A review by highlanderajax
The Combat Codes by Alexander Darwin

2.0

Oof. Man, did I want to like this book. Man, did I not really. Almost DNF'd this. Pushed myself to read it.

This is always going to be a book that focuses on the fighting, and you don't need to be Tolkien to get the desired effect. Fine. However, something about the way this is written is...cold. It's blunt and prosaic, and not in a self-aware, straightforward Robert Parker sort of a way. It just feels unimaginative. The author wrote this book to have an excuse to write about people doing MMA, and while that's totally fine I feel like if you're going to write a book just because it's one you want to read, you need to be able to communicate clearly to others WHY you wanted to read it. This just doesn't. In Combat Codes, Darwin has told me in fairly workmanlike terms about an activity I already know well, and has put it in a frankly cliched sci-fi setting.

The problem is, fundamentally, Darwin is trying to mesh together two things that just do not fit - realistic fight scenes, and a book centred on fighting. You can take two main approaches. If you're going to write a book about fights with plot shoehorned in, the fights have to be inspiring, they have to be jaw-dropping. You need to have the fights be a spectacle in and of themselves. If you're going to have realistic fight scenes, they need to serve a purpose beyond the fight itself, because actual fighting is often incredibly boring, especially in text form.

In movie terms, you can have Kickboxer or any other classic kung fu movie, where people do backflips and jumping split spin kicks and focus their chi to deliver death blows, and everyone is there to watch JCVD spin kick a man's head off...or you can have Warrior, where people grapple and punch and grit things out, all in service of a bigger story about fathers and sons, economic hardship, pride and pain. Nobody wants to see Bruce Lee carefully jab someone in the face 200 times to a lopsided decision victory, and nobody needs to see Tom Hardy backflip flaming punch someone's heart out, because seeing him refuse to tap to his brother and finally forgive the years of emotional pain doesn't need the sugar on top.

Darwin wants to write the former. He wants to write a book about fighting, in a world with gladiatorial one-on-one fights, where fighting is a sport and war and a business and everything. Unfortunately, he is also a martial artist, and knows how fights actually work, and he wants to inject that knowledge into the world he's created. He does so; he describes the strikes and grapples as exactly what they are, and honestly he does that very well indeed. I understand exactly what's happening, and can map that all to experience. Unfortunately, strikes and grapples, without seeing them live in front of you, with the blood and sweat and energy...are very fucking boring things indeed. What he's therefore created, to me, is a world full of very boring, realistic violence, described in fairly dull, dry terms.

The academy/accumulation style story is one I like a lot, but Darwin's specific style just made it impossible for me to get through the book properly.

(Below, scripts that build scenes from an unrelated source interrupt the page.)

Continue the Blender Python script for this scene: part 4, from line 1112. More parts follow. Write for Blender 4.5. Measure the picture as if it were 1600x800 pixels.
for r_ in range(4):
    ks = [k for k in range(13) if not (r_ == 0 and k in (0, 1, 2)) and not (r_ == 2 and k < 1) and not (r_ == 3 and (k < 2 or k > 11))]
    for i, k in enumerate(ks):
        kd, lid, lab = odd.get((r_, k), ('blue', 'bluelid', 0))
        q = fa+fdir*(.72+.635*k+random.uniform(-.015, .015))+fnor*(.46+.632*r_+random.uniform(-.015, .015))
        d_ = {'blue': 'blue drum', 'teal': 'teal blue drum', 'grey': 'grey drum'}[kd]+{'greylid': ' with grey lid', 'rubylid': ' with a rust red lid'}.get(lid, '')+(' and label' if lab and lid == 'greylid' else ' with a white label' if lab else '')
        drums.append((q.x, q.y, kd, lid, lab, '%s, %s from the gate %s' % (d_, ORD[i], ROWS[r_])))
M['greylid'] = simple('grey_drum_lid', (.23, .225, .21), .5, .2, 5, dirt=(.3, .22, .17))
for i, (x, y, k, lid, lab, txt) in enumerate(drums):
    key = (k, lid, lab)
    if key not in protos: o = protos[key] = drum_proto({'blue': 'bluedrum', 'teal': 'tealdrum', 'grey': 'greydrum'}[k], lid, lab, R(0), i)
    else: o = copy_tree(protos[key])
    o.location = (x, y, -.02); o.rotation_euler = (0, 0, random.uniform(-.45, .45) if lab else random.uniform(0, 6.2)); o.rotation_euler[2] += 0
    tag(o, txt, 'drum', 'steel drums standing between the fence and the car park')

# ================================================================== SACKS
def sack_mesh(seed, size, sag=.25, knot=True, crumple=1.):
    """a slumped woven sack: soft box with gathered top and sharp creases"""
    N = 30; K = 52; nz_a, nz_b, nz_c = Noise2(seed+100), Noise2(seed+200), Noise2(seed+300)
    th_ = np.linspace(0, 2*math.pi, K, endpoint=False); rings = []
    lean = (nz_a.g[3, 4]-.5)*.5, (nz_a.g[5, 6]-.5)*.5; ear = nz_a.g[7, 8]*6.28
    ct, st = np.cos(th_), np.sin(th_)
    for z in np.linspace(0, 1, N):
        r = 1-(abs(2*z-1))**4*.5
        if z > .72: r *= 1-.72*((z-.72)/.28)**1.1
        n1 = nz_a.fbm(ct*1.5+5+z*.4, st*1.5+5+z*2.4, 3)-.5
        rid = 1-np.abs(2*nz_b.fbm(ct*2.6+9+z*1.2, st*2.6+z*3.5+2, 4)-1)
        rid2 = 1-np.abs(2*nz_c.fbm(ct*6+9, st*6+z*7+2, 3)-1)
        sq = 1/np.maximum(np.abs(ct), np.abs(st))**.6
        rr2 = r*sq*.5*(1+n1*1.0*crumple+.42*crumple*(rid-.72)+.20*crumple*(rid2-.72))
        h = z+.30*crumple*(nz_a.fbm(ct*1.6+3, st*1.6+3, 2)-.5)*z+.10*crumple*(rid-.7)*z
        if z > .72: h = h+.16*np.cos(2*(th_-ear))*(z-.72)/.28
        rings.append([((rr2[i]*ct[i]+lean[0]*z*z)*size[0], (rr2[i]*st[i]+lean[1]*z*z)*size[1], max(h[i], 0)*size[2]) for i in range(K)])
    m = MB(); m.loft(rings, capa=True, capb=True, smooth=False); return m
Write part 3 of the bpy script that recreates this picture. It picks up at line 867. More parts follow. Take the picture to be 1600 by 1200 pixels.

The violence feels clean and neat, even when it's supposed to be brutal and horrifying. People get beaten to death and it feels like the narrative barely notices, there's that little impact on the reader.

Maybe part of it is because I am quite familiar with, and accustomed to, martial arts and fighting. I know how punches and kicks and chokes work, so I don't need them explained to me in the very pedestrian terms Darwin seems to prefer. Maybe this book sounds better if you don't have any fighting experience, I can't say.

What I can say is that I did not want to keep reading. I pushed myself to do so, and credit where it's due, the book finishes better than it starts. Unfortunately, the narrative never really rises far enough to overcome the core problems, and late-stage efforts to add some intrigue fail to land properly due to a deficit of emotional investment thanks to the weak start. Standard-issue first-book cliffhanger is fine, but it feels mild and amateurish, doesn't hook me properly.

NOTE: I read the two sequels, to make sure I wasn't being unfair in my review. I'm not. The same problems from this review plague the other novels separately AND the series as a whole.

TL;DR: Dry, technical descriptions of violence need a compelling world or interesting protagonist to avoid being boring, and Combat Codes has neither. A paint-by-numbers sci-fi story with too much of its identity wrapped up in accurate fight scenes fails to enthrall, horrify or particularly entertain. Would not recommend.